## [EXERCISE DETAILS]
Skip every picture, and extract verbatim the lines from the line containing "Reconstruct this image" to the line containing "ZB, ZT, ZC, ZE = .081, 2.081, 2.242, 2.393", both lines included.

--------------------

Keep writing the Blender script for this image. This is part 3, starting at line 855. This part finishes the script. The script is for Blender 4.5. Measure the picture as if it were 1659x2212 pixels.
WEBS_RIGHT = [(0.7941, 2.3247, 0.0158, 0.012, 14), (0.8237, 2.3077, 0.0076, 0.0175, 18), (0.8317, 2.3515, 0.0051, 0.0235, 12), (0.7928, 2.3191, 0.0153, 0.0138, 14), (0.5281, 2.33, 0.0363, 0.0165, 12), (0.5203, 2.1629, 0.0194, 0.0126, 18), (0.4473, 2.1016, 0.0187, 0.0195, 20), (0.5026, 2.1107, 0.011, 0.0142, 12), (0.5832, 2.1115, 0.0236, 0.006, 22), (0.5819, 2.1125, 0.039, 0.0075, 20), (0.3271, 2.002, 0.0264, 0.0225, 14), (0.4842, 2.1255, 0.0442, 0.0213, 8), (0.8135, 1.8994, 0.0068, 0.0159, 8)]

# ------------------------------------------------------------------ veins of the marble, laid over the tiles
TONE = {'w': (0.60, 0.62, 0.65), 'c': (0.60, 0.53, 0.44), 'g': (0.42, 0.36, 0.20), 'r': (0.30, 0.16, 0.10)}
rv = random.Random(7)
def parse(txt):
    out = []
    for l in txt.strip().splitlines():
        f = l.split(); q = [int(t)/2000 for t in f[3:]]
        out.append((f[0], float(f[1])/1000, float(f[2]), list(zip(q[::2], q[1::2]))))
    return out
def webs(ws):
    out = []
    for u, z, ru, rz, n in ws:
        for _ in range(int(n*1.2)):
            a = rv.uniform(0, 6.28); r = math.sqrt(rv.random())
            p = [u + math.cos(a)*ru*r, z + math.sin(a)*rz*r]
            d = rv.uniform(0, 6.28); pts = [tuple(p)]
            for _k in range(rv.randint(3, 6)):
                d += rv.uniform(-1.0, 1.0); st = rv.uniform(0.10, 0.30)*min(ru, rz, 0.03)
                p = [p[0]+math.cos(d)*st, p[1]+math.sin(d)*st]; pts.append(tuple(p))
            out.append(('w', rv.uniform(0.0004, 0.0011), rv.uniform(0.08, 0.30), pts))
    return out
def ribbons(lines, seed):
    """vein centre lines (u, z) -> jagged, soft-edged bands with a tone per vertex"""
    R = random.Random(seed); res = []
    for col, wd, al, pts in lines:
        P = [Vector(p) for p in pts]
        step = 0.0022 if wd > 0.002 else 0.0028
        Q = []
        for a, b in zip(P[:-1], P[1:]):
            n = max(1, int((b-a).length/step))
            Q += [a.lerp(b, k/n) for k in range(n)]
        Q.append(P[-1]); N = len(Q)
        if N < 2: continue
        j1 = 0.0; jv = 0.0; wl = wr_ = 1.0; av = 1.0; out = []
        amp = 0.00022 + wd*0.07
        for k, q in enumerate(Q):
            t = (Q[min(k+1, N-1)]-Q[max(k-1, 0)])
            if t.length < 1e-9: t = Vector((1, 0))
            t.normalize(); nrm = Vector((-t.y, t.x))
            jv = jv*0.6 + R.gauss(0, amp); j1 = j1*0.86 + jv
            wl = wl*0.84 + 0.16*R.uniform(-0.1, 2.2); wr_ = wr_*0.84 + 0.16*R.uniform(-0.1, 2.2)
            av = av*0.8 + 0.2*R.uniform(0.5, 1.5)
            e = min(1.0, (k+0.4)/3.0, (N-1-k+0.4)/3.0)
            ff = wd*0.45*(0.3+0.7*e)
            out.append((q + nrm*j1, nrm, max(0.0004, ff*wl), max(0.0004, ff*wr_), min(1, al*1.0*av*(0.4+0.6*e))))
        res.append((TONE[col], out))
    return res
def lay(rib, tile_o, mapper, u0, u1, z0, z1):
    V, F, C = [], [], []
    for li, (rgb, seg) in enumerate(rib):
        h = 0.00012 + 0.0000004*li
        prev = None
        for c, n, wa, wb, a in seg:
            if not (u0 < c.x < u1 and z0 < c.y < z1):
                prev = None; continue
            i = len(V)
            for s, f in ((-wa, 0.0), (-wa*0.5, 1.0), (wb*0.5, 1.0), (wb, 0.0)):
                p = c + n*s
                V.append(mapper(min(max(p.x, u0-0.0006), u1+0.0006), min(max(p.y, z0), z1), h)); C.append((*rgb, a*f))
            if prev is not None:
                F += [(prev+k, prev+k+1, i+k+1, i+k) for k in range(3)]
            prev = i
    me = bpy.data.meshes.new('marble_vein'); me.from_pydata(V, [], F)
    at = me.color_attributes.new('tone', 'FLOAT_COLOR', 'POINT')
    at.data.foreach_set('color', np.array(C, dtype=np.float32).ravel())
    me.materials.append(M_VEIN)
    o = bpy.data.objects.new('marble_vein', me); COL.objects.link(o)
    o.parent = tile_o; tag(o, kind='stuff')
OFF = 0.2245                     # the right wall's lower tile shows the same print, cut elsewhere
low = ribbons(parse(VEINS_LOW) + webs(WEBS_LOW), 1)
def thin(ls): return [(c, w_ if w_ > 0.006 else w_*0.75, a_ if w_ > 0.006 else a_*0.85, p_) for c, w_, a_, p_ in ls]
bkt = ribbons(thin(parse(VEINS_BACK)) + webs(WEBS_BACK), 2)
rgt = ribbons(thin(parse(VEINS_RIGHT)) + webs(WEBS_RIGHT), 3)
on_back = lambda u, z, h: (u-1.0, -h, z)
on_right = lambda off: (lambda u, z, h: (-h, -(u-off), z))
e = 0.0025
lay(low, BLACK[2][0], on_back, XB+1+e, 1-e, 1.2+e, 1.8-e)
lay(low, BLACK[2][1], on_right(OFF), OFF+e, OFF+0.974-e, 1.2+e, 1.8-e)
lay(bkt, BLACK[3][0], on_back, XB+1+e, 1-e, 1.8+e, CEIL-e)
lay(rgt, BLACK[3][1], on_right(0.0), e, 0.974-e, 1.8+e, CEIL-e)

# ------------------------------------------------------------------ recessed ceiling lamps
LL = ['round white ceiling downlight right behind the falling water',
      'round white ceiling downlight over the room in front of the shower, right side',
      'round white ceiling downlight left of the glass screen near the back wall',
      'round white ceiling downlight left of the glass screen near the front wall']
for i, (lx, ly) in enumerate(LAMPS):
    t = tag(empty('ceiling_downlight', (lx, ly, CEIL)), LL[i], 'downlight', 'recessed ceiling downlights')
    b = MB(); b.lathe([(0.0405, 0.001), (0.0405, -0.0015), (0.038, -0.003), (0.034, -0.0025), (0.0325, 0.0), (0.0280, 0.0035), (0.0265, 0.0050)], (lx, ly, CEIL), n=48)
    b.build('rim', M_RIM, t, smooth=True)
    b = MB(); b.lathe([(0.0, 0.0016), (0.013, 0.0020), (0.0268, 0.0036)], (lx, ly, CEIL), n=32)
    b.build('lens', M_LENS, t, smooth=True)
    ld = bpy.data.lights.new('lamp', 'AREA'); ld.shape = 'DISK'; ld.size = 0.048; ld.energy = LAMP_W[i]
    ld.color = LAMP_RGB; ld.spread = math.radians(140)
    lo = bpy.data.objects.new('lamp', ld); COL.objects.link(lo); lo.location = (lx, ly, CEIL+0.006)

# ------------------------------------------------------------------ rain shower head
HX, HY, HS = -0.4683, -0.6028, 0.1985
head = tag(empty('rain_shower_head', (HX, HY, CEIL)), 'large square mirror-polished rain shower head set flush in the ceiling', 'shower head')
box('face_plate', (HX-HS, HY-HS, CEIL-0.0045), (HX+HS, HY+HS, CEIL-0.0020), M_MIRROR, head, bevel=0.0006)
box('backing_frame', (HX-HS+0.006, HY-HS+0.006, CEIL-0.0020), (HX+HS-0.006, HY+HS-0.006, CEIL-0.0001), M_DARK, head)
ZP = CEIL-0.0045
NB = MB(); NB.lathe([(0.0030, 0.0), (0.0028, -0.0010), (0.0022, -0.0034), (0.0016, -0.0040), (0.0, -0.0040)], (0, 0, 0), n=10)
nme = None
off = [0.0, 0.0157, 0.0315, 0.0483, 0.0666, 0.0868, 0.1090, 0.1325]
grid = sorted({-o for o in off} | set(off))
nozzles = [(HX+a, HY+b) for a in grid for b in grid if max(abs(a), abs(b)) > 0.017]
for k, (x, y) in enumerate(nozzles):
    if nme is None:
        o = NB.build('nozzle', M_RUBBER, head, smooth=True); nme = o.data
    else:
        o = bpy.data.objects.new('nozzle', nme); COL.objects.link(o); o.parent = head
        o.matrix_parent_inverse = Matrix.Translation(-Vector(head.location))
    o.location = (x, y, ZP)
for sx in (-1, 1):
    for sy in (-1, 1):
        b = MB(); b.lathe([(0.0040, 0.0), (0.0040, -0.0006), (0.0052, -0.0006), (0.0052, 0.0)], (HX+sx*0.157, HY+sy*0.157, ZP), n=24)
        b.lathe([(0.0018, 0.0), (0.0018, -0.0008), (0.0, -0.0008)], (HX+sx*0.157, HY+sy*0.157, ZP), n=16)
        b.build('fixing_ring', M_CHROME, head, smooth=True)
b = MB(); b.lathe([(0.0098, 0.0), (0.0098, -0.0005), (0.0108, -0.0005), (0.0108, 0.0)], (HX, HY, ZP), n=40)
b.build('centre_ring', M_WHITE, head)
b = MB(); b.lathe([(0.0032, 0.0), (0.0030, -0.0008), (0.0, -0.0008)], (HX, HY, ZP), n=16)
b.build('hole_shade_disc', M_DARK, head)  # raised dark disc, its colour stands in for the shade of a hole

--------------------

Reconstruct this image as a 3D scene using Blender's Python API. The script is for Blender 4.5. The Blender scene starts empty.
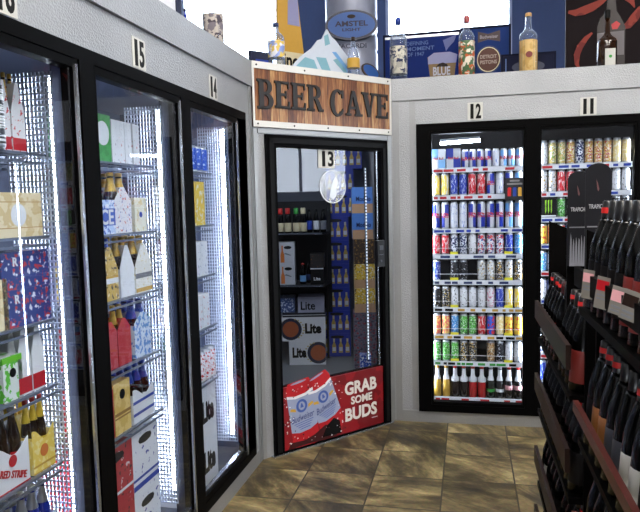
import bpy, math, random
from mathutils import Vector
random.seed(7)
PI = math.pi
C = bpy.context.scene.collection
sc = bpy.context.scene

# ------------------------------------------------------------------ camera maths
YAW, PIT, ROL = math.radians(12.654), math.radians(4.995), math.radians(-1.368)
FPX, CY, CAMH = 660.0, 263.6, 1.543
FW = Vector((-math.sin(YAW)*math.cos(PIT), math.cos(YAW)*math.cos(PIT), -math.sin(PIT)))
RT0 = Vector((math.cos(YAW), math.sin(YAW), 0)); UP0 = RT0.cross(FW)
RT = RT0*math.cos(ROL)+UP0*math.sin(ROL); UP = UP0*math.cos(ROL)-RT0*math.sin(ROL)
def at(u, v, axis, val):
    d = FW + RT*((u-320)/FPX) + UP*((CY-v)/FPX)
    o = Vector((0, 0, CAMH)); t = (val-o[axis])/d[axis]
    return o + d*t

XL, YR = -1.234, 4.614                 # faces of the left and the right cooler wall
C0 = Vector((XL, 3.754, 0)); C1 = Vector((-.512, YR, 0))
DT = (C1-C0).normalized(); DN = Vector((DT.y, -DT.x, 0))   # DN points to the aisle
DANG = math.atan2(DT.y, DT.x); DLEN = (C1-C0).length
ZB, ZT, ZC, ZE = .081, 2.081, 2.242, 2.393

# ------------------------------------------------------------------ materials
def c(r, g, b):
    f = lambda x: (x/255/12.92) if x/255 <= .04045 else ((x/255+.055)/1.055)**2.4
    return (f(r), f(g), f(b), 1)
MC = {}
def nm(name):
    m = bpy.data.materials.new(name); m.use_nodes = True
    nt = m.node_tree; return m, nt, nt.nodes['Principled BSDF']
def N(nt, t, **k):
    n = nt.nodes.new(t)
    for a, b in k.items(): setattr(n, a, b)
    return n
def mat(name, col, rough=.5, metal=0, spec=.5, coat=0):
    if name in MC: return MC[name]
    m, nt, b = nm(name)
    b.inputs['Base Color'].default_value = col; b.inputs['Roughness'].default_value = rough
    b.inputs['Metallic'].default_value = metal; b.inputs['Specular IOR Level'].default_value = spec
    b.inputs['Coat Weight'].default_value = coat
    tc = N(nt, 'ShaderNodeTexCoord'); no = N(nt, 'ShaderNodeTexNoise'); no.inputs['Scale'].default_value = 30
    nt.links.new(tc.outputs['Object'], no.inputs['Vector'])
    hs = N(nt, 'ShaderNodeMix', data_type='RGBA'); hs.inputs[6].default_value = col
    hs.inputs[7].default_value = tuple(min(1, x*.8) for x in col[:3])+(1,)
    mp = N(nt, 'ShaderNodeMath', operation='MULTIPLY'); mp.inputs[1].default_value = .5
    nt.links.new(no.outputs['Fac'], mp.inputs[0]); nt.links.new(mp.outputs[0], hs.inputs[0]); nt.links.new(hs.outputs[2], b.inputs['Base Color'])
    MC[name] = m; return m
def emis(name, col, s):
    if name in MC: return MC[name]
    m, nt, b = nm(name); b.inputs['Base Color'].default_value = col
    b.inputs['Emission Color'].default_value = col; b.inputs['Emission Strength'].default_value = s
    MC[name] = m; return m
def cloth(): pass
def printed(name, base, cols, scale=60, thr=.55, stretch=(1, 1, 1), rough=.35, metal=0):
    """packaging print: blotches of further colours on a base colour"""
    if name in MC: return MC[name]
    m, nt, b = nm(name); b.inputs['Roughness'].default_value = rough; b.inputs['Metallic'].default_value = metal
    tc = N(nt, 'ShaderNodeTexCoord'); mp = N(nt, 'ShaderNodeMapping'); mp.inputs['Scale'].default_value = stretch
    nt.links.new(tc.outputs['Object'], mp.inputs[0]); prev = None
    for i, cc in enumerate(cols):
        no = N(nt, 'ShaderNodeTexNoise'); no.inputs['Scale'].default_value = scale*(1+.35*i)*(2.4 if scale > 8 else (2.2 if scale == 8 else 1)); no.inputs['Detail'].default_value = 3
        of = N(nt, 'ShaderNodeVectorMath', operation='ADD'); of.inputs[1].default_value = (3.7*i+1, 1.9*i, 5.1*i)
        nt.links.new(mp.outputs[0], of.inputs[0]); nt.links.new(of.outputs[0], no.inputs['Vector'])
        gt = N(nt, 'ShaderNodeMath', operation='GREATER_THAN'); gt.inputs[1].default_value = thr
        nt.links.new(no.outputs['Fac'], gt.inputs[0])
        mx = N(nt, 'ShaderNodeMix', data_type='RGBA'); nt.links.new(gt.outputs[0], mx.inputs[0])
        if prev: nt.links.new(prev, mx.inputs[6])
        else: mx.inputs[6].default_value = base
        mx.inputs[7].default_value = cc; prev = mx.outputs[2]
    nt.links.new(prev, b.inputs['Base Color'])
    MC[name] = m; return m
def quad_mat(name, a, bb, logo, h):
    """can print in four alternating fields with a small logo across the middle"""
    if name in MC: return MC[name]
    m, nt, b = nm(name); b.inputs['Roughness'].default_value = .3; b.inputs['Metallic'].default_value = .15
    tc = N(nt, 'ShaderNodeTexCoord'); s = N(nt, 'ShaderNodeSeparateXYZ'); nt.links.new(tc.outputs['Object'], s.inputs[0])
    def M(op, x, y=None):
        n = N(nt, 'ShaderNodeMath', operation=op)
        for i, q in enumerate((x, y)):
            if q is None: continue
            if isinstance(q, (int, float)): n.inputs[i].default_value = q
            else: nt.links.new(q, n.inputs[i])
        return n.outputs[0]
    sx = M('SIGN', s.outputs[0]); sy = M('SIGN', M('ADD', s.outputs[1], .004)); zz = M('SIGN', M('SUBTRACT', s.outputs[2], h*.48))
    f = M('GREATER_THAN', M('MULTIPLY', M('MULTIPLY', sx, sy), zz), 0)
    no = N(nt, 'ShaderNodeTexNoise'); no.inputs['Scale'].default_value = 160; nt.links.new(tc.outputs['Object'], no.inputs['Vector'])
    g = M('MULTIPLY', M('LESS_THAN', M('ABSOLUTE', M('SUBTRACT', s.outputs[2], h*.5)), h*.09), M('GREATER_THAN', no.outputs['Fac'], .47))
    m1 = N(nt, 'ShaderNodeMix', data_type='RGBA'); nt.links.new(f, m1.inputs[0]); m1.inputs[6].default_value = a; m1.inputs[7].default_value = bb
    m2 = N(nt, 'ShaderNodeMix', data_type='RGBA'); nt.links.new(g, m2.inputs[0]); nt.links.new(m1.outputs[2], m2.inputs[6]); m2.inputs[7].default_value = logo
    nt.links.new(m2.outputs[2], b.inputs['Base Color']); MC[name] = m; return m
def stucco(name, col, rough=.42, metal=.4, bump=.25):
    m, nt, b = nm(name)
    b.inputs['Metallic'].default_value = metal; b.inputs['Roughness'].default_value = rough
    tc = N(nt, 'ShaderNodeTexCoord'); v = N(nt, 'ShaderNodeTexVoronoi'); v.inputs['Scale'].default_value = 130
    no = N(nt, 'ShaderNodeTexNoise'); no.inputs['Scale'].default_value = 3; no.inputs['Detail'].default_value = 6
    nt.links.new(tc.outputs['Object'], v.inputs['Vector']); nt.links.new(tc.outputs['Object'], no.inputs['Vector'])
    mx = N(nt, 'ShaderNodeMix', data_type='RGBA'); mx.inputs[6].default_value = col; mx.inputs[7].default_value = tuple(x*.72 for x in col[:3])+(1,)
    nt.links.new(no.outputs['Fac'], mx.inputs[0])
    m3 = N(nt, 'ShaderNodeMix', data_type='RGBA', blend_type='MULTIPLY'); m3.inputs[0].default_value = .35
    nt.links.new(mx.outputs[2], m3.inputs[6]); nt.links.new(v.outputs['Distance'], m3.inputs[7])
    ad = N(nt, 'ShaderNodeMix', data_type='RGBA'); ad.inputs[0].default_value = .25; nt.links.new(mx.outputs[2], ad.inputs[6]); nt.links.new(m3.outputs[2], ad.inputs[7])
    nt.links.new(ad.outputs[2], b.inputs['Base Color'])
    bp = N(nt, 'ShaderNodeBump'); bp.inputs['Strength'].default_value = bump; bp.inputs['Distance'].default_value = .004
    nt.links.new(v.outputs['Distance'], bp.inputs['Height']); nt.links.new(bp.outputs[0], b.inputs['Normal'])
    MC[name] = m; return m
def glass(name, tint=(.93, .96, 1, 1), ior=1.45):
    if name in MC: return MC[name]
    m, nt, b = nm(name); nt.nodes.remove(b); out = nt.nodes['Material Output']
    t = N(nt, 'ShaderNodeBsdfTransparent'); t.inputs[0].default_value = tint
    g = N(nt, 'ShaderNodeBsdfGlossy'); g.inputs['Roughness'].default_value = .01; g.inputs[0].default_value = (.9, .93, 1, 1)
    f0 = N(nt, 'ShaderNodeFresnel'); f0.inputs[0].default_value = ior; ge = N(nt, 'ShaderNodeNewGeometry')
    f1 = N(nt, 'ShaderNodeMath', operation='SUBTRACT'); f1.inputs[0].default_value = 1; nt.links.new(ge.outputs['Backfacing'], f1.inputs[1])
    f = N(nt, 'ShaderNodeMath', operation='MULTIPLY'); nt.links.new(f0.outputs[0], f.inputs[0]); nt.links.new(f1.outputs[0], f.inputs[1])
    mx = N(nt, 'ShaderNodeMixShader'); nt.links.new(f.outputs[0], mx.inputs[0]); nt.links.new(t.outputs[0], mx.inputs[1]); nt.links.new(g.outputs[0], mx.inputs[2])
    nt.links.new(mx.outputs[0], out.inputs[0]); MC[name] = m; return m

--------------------

## [ANSWER BELOW]
Reconstruct this image as a 3D scene using Blender's Python API. The script is for Blender 4.5. The Blender scene starts empty.
import bpy, math, random
from mathutils import Vector
random.seed(7)
PI = math.pi
C = bpy.context.scene.collection
sc = bpy.context.scene

# ------------------------------------------------------------------ camera maths
YAW, PIT, ROL = math.radians(12.654), math.radians(4.995), math.radians(-1.368)
FPX, CY, CAMH = 660.0, 263.6, 1.543
FW = Vector((-math.sin(YAW)*math.cos(PIT), math.cos(YAW)*math.cos(PIT), -math.sin(PIT)))
RT0 = Vector((math.cos(YAW), math.sin(YAW), 0)); UP0 = RT0.cross(FW)
RT = RT0*math.cos(ROL)+UP0*math.sin(ROL); UP = UP0*math.cos(ROL)-RT0*math.sin(ROL)
def at(u, v, axis, val):
    d = FW + RT*((u-320)/FPX) + UP*((CY-v)/FPX)
    o = Vector((0, 0, CAMH)); t = (val-o[axis])/d[axis]
    return o + d*t

XL, YR = -1.234, 4.614                 # faces of the left and the right cooler wall
C0 = Vector((XL, 3.754, 0)); C1 = Vector((-.512, YR, 0))
DT = (C1-C0).normalized(); DN = Vector((DT.y, -DT.x, 0))   # DN points to the aisle
DANG = math.atan2(DT.y, DT.x); DLEN = (C1-C0).length
ZB, ZT, ZC, ZE = .081, 2.081, 2.242, 2.393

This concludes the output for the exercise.